Conversation aftermath

You end the conversation dissatisfied. Marina just didn’t get it. It was a waste of time. But in fact, the problem wasn’t with Marina but with your defensiveness. Here’s how:

  • You commented on the good feedback. Yes, you need to acknowledge the positives but not give the impression that she got the correct answer as you sort of did.
  • You justified your view of the character. You discarded the feedback even though it’s important information about how some readers see the character. Might not be everyone but she might represent enough of a minority to worry about. But you were justifying more than listening.

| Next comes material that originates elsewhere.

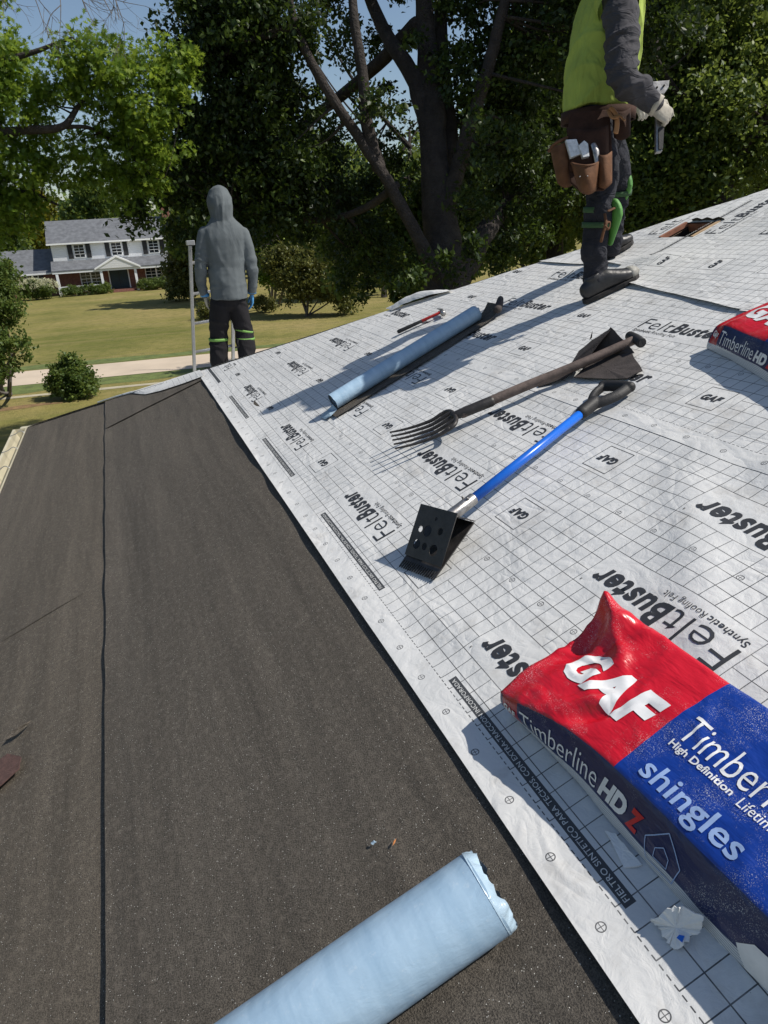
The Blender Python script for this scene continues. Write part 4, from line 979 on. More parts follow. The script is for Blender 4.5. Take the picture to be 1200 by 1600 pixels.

  • You decided her opinion was incorrect. In fiction, it’s hard for anybody’s opinion of a character to be wrong. You may not feel the same way and that’s okay, but she’s still entitled to her opinion.
  • You decided she didn’t get your intent. Doesn’t matter what you intended—what’s on the page is the only thing Marina has access to. If she didn’t get it, you need to pay attention.
  • You probably burned a friend who was willing to give you feedback. By dismissing everything Marina said, you signal that you didn’t value the time and effort she put in. You don’t have to agree with the feedback but you need to make it clear you value her contribution if only so that sh will be willing to do it for the next manuscript.